Karena letaknya yang berada di desa Tana Toa, maka kawasan adat ini juga dikenal sebagai kawasan adat Tana Toa. Di antara suku yang ada di Propinsi Sulawesi Selatan, Kabupaten Bulukumba, Kecamatan Kajang, suku Ammatoa Kajang merupakan salah satu kelompok masyarakat yang kokoh memegang tradisinya. Mereka mempertahankan pola yang dilahirkan oleh sistem nilai budaya warisan nenek moyangnya, dan cenderung kurang menerima, bahkan sebagian menolak sama sekali hal-hal baru (modernisasi). Masyarakat adat Ammatoa tinggal berkelompok dalam suatu area hutan yang luasnya sekitar 50 km.
Mereka menjauhkan diri dari segala sesuatu yang berhubungan dengan hal-hal moderenisasi, kegiatan ekonomi dan pemerintahan Kabupaten Bulukumba. Mungkin disebabkan oleh hubungan masyarakat adat dengan lingkungan hutannya, yang selalu bersandar pada pandangan hidup adat yang mereka yakini. Komunitas Ammatoa mudah dikenal karena menampakkan ciri-ciri yang membedakannya dari kelompok sosial lainnya.
Spesifikasinya terdapat pada atribut yang dikenakan, seperti baju celana yang hampir menyentuh lutut, sarung, daster, ikat kepala yang dikenakan bagi kaum lelaki, yang semuanya berwarna hitam. Hitam merupakan sebuah warna adat yang kental akan kesakralan. Bila kita memasuki kawasan ammatoa, pakaian kita harus berwarna hitam. Warna hitam mempunyai makna bagi masyarakat Ammatoa sebagai bentuk persamaan dalam segala hal, termasuk kesamaan dalam kesederhanaan. Tidak ada warna hitam yang lebih baik antara yang satu dengan yang lainnya. Semua hitam adalah sama.
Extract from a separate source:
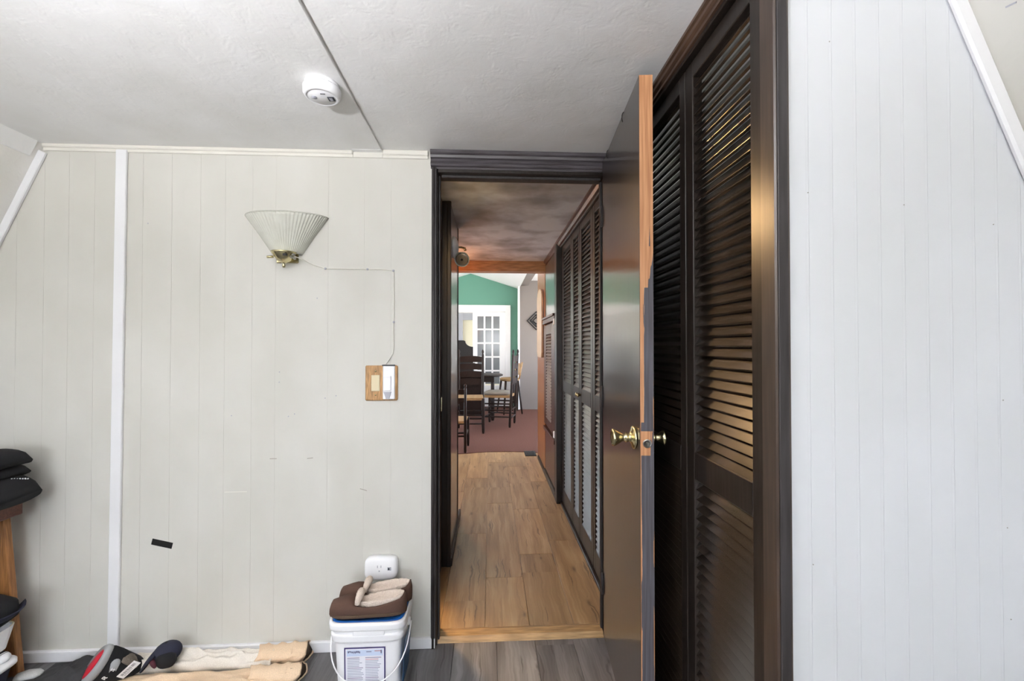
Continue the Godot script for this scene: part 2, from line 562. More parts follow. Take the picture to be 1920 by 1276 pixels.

Warna hitam menunjukkan kekuatan, kesamaan derajat bagi setiap orang di depan sang pencipta. Kesamaan dalam bentuk wujud lahir, menyikapi keadaan lingkungan, utamanya kelestarian hutan yang harus di jaga keasliannya sebagai sumber kehidupan. Budaya Kamase-masea Masyarakat adat Ammatoa Kajang merupakan komunitas masyarakat yang diikat oleh sistem nilai pasang (pesan, petuah). Sistem nilai tersebut merupakan kesatuan integral dari pemahaman kosmologi terhadap Tu’re’a’ra’na (Tuhan) yang mencakup dua matra utama, yakni patuntung (keagamaan) dan pola hidup kamase-masea artinya miskin atau seadanya.

Dari kepercayaan kamase-masea, masyarakat adat ammatoa Kajang mengisolasi diri dari segala bentuk modernitas, cenderung menolak perubahan dan taat pada aturan pasang. Prinsip kamase-masea diyakini sebagai jalan menuju hidup hakiki, sebagaimana disebutkan pasang Ammatoa bahwa dengan hidup “miskin” di dunia akan mendapatkan ganjaran kekayaan di akhirat.

Masyarakat adat ammatoa Kajang berpegang teguh pada prinsip kamase-masea dengan sistem nilai lambusu’ artinya jujur, gattang atau tegas, sabbara artinya sabar, dan appisona (pasrah) di dalamnya. Nilai yang terkandung dalam prinsip kamase-masea menjadi pegangan hidup masyarakat adat ammatoa Kajang. Mereka dengan patuh melaksanakan semua aturan-aturan berupa pasang yang mengandung nilai-nilai luhur. Hal ini mengakibatkan mereka mendapat citra “keterbelakangan dan kolot”.